In March this year, Honiara's citizens are expected to elect a new City Council. What a great chance to check if Solomon Islanders really agree with the lessons RAMSI has been trying to teach these past few months. Our national elections--probably in February 2006--are too far away to usefully check how well we have been learning the bitter lessons on corruption, theft, intimidation, etc. The type of person we elect in the up-coming Honiara elections would be a good sign of how well we have learnt from our painful Social Unrest years.

Already some of the old city council members are actively lining up to try their hand at being elected once again. These very same losers--couldn't run a canteen successfully--, plan to direct Honiara's millions. These men in past years destroyed the town for their own fat, deep greedy pockets. They want us to vote them in again to have a second and even a third try at destroying the town and us.

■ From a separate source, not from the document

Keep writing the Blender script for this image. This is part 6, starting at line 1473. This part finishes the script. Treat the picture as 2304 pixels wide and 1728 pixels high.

We would have to be half mad to do this to ourselves again! But mark my words, some Honiara people refuse to see past their noses. They think that by voting in a crook, looser or conman--but he's a wantok--they help themselves, their children and the family. In truth, they actively destroy themselves, hurt their family and make it doubly hard for the rest of society to take them seriously.

If we vote those same people back into power once again, then the painful period of 1998-2003 will be repeated once again in the not too distant future. Forget about the 2006 national elections, the time to act is now, this year!

RAMSI's intervention has meant very little to us if we once again elect in another set of losers. By their fruits you shall know them! We will have not learnt any lesson on how close we were as a nation in bringing the whole people down on their knees. African nations in the last ten years were given a similar chance as we have been given in 2003. Not all learnt their lessons and normal life has once again passed them by.

Honiara's next elections results send an unmistaken message to Australia, New Zealand and other Pacific Island states that we are indeed on the road to recovery. That we have learnt our painful lessons well and will not allow the crooks, thieves, con-artists and losers back into power. The Honiara classroom needs to re-open its doors to teach the lessons of life and forget the lessons of death.